A quotient of a locally connected space is locally connected

Question

Let $q : X \to Y$ be a quotient map, $X$ is a locally connected space. Show that $Y$ is also locally connected.

I will be thankful if some one could present a proof of this theorem, because I couldn't find one.

Thank you very much.

Answer 1

I'll use the following characterisation of local connectedness:

A space $X$ is locally connected iff for every open set $O$ of $X$, all connected components of $O$ are open in $X$.

This is a fact that is routinely taught about local connectedness and proofs can be found on this site.

Let's show that if $f: X \to Y$ is onto and quotient, and $X$ is locally connected, then $Y$ is locally connected.

Let $O$ be an open neighbourhood of a point $y \in Y$, and let $C_y$ be the component of $y$ in $O$. We want to show that $C_y$ is open, and so we need to show that $C= f^{-1}[C_y]$ is open: because $f$ is quotient we can then conclude that $C_y$ is open.

So let $x$ be any point in $C$. Then $f(x) \in C_y \subseteq O$, hence $x \in f^{-1}[O]$, which is open by continuity of $f$. So (using local connectedness of $X$) this $x$ has a connected neighbourhood $U_x$ such that $U_x \subseteq f^{-1}[O]$.

The set $f[U_x]$ is then also connected (as a continuous image of a connected set) and intersects $C_y$ in $f(x)$. So $C_y \cup f[U_x]$ is connected (and contains $y$) and is a subset of $O$, and as $C_y$ is a component of $O$ (so maximally connected inside $O$), and so $C_y \cup f[U_x] = C_y$ which implies that $f[U_x] \subseteq C_y$.

But recapping, the last equation just says that $U_x \subseteq f^{-1}[C_y] = C$ and so $x$ is an interior point of $C$.

So all points of $C$ are interior points and so $C$ is open. So, as we saw, $f$ being quotient then tells us $C_y$ is open, and by the characterisation, $Y$ is locally connected.

Answer 2

Here is another way of expressing the same argument.

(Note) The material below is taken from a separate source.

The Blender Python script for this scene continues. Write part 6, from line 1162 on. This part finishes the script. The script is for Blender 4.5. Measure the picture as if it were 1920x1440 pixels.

First a general fact, with no assumptions about $X$ and $Y$. If $q:X\to Y$ is continuous, then the pre-image of a connected component of $Y$ is a union of connected components of $X$. Indeed, if $C$ is a connected component of $X$, then $q(C)$ is connected because $q$ is continuous, so if $D$ is a connected component of $Y$ then $q(C)$ completely lies inside $D$ or outside $D$. In other words, $C$ completely lies inside $q^{-1}(D)$ or outside $q^{-1}(D)$.

Now, assuming that $X$ is locally connected, its connected components are open. By the previous fact, the pre-image of a connected component $D$ is a union of such sets so it is open. Assuming that $q$ is a quotient map, it implies that $D$ is open.

Finally, apply this argument to any open subspace $O\subseteq Y$, which is the quotient of the open subspace $q^{-1}(O)\subseteq X$, which is itself locally connected.